Territorio - 27 febbraio 2023, 11:39

IL RICORDO. Io, giovane cronista, alla corte del Re Leone Vedani: «Ho impiegato a darti del tu, ma ora ti dico "Ciao Pierfausto"»

Il nostro Mario Chiodetti ricorda la figura del decano dei giornalisti varesini scomparso ieri a 90 anni: «Quella volta che mi diede la sua tessera del Varese calcio, tribuna d’onore, dicendomi "domenica c’è il Bologna, se vuoi andare a vedere la partita…"»

Il primo contatto con Pierfausto Vedani non fu dei migliori, in quell’autunno 1980. La cugina di mamma aveva letto un mio mini racconto e sapeva della voglia che avevo di scrivere sulla “Prealpina”, ma non osavo nemmeno passar davanti alla sede di via Tamagno. Così mi ci portò lei, con il racconto in mano e il sottoscritto ventenne accodato e timidissimo, sguardo fantozziano verso il pavimento.  

«Eccone un altro che scrive poesie d’amore», fu il commento vedaniano alla richiesta della cugina, seguito da un ammiccamento verso il collega Morgione. Il racconto non era d’amore e tantomeno poetico, era per così dire “di colore”, riguardando gli strani personaggi che popolavano la trattoria di fronte a casa. Però il caporedattore Vedani mi diede la possibilità di provare, seguivo i concerti, in giro per i paesi con il “Ciao”.  

Pfv, al quale incominciai a dare del tu passati i miei 50 anni, mi incuteva quasi terrore -mai quanto Morgione però- mentre la bonaria condiscendenza di Mario Lodi un po’ mi tranquillizzava, assieme alle massime di Antonio Porro, che catalogò il soggetto appena mi vide: «’A Chiodè, ricorda, gli idealisti e i bravi ragazzi lo prendono sempre nel c…». Porro disse e fu profetico, ma l’atmosfera prealpinesca incominciò a piacermi, e a intimorirmi di meno, Vedani si vedeva poco, era rinchiuso nello stanzino superiore, quello dei capi, compariva di più Nino Miglierina, il condirettore, burbero benefico, che dava a noi pischelli qualche consiglio professionale. 

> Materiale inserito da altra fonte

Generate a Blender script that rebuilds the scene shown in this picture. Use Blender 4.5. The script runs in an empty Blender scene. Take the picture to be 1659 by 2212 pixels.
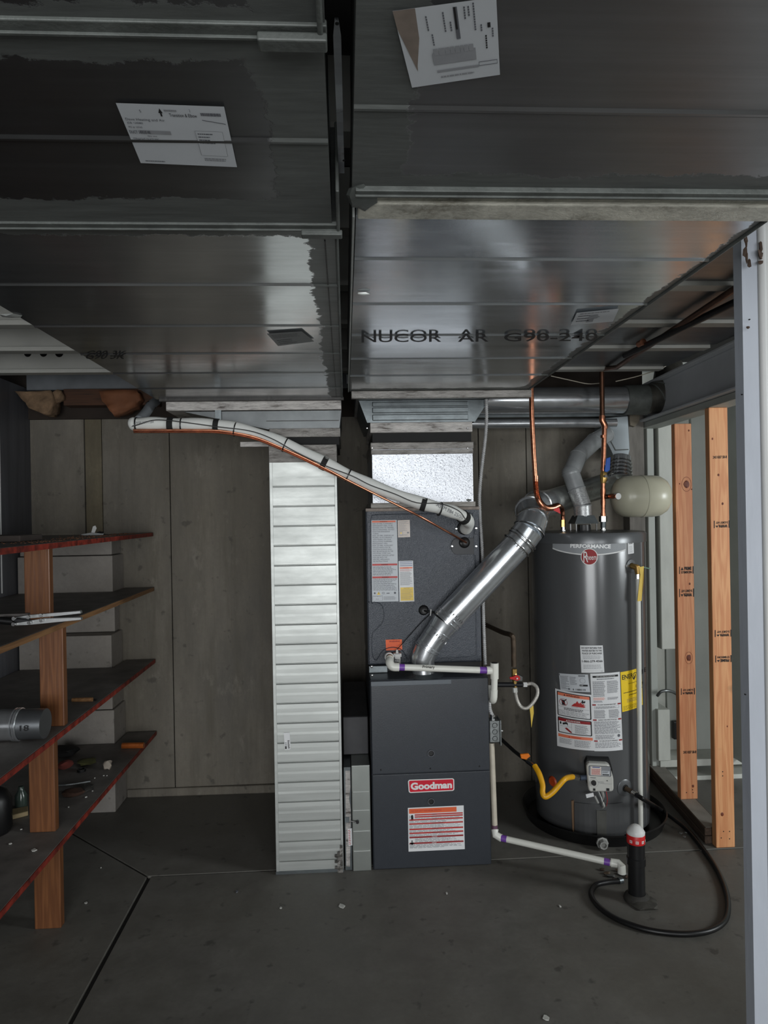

Scrivevo soprattutto di natura, pubblicai non so quante pagine intere -sgombre di pubblicità, cosa mai accaduta nella “Prealpina” ancora di Stefano Ferrario- sull’avifauna del Varesotto, prendendomi il plauso della Lipu, mandavo qualche corrispondenza all’“Airone”, finché mi assunsero alla Giorgio Mondadori, anno 1984. «Dovevo saperlo da Mocchetti che ci lasci!», fu il commento di Pierfausto alla notizia della mia partenza per Milano, ma si vedeva che era orgoglioso che un suo collaboratore prendesse il volo verso una grande casa editrice.

Vedani, segno del Leone e quindi bisognoso di avere una “corte” e di organizzare il lavoro dei suoi “sudditi”, ogni tanto mi allungava la sua tessera del Varese calcio, tribuna d’onore, «domenica c’è il Bologna, se vuoi andare a vedere la partita…», e a Natale arrivava il panettone e la bottiglia di spumante. Ci perdemmo di vista, io a Milano, lui ormai direttore in “Prealpina” e prossimo a lasciare, ma ogni tanto ci si incontrava in centro, quando tornai a Varese per incompatibilità con la grande città. Diceva alla moglie Concetta, che lo chiamava papà, con il suo fare un po’ pretesco: «Questo qui ha un cervello grande come la piazza Monte Grappa ma non è capito», e in fondo in fondo gli spiaceva. 

Mi intervistò per Rete 55 sulla mia collezione musicale, e rimase un tormentone tra i miei amici la sua domanda: «Quanti dischi hai, Mario?», e insistette perché scrivessi una rubrica di pensieri su “Varesenews”, durata qualche mese ma, purtroppo per me, rimasta “pro bono”. 

L’ultima volta che lo vidi fu nel 2018, quando mi chiese se potevo pubblicare nelle pagine de “La Provincia” di Como un suo scritto sugli esami di maturità, ricordando i suoi al Liceo “Volta” di Como. Lo vidi affaticato ma ancora battagliero, era contento che collaborassi con il giornale della sua città, dove mosse i primi passi come cronista. Si definì sempre così, e di certo lo è stato, ad alti livelli, e il suo «ciao Chiodo» sottintendeva forse una fratellanza di intenti e di stile, di scelte coraggiose e a volte scomode. E dopo tanti anni, finalmente, potevo rispondergli «ciao Pierfausto».